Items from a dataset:
>>
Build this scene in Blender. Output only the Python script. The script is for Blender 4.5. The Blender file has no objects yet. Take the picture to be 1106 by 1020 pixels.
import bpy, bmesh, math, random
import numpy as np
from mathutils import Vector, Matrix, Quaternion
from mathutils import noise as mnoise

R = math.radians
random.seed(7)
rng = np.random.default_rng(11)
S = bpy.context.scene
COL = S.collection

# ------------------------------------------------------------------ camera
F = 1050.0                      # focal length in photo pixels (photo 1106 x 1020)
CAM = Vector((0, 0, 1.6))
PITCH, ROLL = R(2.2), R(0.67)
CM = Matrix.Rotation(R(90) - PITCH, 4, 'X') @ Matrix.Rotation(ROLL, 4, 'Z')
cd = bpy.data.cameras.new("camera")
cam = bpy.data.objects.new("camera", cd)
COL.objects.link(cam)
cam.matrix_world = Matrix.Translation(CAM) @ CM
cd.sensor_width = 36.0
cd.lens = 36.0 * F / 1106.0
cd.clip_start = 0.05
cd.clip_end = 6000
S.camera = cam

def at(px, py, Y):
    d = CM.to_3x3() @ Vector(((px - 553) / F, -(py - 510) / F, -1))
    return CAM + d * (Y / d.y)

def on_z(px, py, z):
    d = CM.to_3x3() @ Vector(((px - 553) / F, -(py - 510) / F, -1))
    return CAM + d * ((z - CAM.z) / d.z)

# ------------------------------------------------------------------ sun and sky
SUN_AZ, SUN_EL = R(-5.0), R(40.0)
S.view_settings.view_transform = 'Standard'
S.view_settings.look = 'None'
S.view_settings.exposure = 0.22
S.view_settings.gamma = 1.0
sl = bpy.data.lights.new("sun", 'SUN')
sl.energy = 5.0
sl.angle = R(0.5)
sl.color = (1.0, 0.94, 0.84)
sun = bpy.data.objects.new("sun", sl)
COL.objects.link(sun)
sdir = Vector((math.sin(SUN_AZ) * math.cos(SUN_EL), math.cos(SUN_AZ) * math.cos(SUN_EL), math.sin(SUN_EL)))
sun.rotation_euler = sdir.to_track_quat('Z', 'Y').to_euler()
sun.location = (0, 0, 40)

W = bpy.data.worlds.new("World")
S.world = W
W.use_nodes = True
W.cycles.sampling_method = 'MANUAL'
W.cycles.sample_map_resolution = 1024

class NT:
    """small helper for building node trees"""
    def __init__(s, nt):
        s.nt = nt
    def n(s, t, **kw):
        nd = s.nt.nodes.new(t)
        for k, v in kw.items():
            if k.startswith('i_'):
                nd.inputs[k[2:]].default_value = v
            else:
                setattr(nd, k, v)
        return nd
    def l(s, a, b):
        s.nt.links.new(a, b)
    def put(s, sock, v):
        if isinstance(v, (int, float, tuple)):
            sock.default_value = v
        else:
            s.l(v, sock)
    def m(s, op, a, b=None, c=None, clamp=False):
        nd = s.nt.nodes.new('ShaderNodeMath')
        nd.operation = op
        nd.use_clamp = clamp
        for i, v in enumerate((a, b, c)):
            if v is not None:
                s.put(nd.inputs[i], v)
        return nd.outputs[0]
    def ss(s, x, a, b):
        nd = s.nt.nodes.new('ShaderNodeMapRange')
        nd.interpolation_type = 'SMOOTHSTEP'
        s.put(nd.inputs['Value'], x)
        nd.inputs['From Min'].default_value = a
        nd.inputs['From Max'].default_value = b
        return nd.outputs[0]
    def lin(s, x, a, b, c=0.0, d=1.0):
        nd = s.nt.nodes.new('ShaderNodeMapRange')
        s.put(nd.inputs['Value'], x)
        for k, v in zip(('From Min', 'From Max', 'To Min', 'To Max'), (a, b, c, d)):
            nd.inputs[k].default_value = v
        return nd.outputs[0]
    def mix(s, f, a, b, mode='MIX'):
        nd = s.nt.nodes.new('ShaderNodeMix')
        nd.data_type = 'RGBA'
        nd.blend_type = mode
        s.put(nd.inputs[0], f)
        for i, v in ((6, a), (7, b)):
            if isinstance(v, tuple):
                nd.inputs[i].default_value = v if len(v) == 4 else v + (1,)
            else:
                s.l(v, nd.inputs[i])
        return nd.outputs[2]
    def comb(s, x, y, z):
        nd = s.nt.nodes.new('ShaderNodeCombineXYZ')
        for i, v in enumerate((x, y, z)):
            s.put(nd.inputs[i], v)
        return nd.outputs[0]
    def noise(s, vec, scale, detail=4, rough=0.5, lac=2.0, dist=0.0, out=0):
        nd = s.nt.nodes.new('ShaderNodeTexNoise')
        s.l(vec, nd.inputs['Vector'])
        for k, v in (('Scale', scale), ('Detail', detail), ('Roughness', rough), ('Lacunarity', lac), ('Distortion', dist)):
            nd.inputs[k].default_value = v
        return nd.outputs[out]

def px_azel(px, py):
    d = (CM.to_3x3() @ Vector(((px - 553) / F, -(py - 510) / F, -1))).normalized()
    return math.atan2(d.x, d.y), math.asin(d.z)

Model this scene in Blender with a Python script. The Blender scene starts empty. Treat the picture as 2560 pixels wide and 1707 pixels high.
<<
*Written problem:* Make an exact copy of all the data.

*The answer:*
Build this scene in Blender. Output only the Python script. The script is for Blender 4.5. The Blender file has no objects yet. Take the picture to be 1106 by 1020 pixels.
import bpy, bmesh, math, random
import numpy as np
from mathutils import Vector, Matrix, Quaternion
from mathutils import noise as mnoise

R = math.radians
random.seed(7)
rng = np.random.default_rng(11)
S = bpy.context.scene
COL = S.collection

# ------------------------------------------------------------------ camera
F = 1050.0                      # focal length in photo pixels (photo 1106 x 1020)
CAM = Vector((0, 0, 1.6))
PITCH, ROLL = R(2.2), R(0.67)
CM = Matrix.Rotation(R(90) - PITCH, 4, 'X') @ Matrix.Rotation(ROLL, 4, 'Z')
cd = bpy.data.cameras.new("camera")
cam = bpy.data.objects.new("camera", cd)
COL.objects.link(cam)
cam.matrix_world = Matrix.Translation(CAM) @ CM
cd.sensor_width = 36.0
cd.lens = 36.0 * F / 1106.0
cd.clip_start = 0.05
cd.clip_end = 6000
S.camera = cam

def at(px, py, Y):
    d = CM.to_3x3() @ Vector(((px - 553) / F, -(py - 510) / F, -1))
    return CAM + d * (Y / d.y)

def on_z(px, py, z):
    d = CM.to_3x3() @ Vector(((px - 553) / F, -(py - 510) / F, -1))
    return CAM + d * ((z - CAM.z) / d.z)

# ------------------------------------------------------------------ sun and sky
SUN_AZ, SUN_EL = R(-5.0), R(40.0)
S.view_settings.view_transform = 'Standard'
S.view_settings.look = 'None'
S.view_settings.exposure = 0.22
S.view_settings.gamma = 1.0
sl = bpy.data.lights.new("sun", 'SUN')
sl.energy = 5.0
sl.angle = R(0.5)
sl.color = (1.0, 0.94, 0.84)
sun = bpy.data.objects.new("sun", sl)
COL.objects.link(sun)
sdir = Vector((math.sin(SUN_AZ) * math.cos(SUN_EL), math.cos(SUN_AZ) * math.cos(SUN_EL), math.sin(SUN_EL)))
sun.rotation_euler = sdir.to_track_quat('Z', 'Y').to_euler()
sun.location = (0, 0, 40)

W = bpy.data.worlds.new("World")
S.world = W
W.use_nodes = True
W.cycles.sampling_method = 'MANUAL'
W.cycles.sample_map_resolution = 1024

class NT:
    """small helper for building node trees"""
    def __init__(s, nt):
        s.nt = nt
    def n(s, t, **kw):
        nd = s.nt.nodes.new(t)
        for k, v in kw.items():
            if k.startswith('i_'):
                nd.inputs[k[2:]].default_value = v
            else:
                setattr(nd, k, v)
        return nd
    def l(s, a, b):
        s.nt.links.new(a, b)
    def put(s, sock, v):
        if isinstance(v, (int, float, tuple)):
            sock.default_value = v
        else:
            s.l(v, sock)
    def m(s, op, a, b=None, c=None, clamp=False):
        nd = s.nt.nodes.new('ShaderNodeMath')
        nd.operation = op
        nd.use_clamp = clamp
        for i, v in enumerate((a, b, c)):
            if v is not None:
                s.put(nd.inputs[i], v)
        return nd.outputs[0]
    def ss(s, x, a, b):
        nd = s.nt.nodes.new('ShaderNodeMapRange')
        nd.interpolation_type = 'SMOOTHSTEP'
        s.put(nd.inputs['Value'], x)
        nd.inputs['From Min'].default_value = a
        nd.inputs['From Max'].default_value = b
        return nd.outputs[0]
    def lin(s, x, a, b, c=0.0, d=1.0):
        nd = s.nt.nodes.new('ShaderNodeMapRange')
        s.put(nd.inputs['Value'], x)
        for k, v in zip(('From Min', 'From Max', 'To Min', 'To Max'), (a, b, c, d)):
            nd.inputs[k].default_value = v
        return nd.outputs[0]
    def mix(s, f, a, b, mode='MIX'):
        nd = s.nt.nodes.new('ShaderNodeMix')
        nd.data_type = 'RGBA'
        nd.blend_type = mode
        s.put(nd.inputs[0], f)
        for i, v in ((6, a), (7, b)):
            if isinstance(v, tuple):
                nd.inputs[i].default_value = v if len(v) == 4 else v + (1,)
            else:
                s.l(v, nd.inputs[i])
        return nd.outputs[2]
    def comb(s, x, y, z):
        nd = s.nt.nodes.new('ShaderNodeCombineXYZ')
        for i, v in enumerate((x, y, z)):
            s.put(nd.inputs[i], v)
        return nd.outputs[0]
    def noise(s, vec, scale, detail=4, rough=0.5, lac=2.0, dist=0.0, out=0):
        nd = s.nt.nodes.new('ShaderNodeTexNoise')
        s.l(vec, nd.inputs['Vector'])
        for k, v in (('Scale', scale), ('Detail', detail), ('Roughness', rough), ('Lacunarity', lac), ('Distortion', dist)):
            nd.inputs[k].default_value = v
        return nd.outputs[out]

def px_azel(px, py):
    d = (CM.to_3x3() @ Vector(((px - 553) / F, -(py - 510) / F, -1))).normalized()
    return math.atan2(d.x, d.y), math.asin(d.z)

Model this scene in Blender with a Python script. The Blender scene starts empty. Treat the picture as 2560 pixels wide and 1707 pixels high.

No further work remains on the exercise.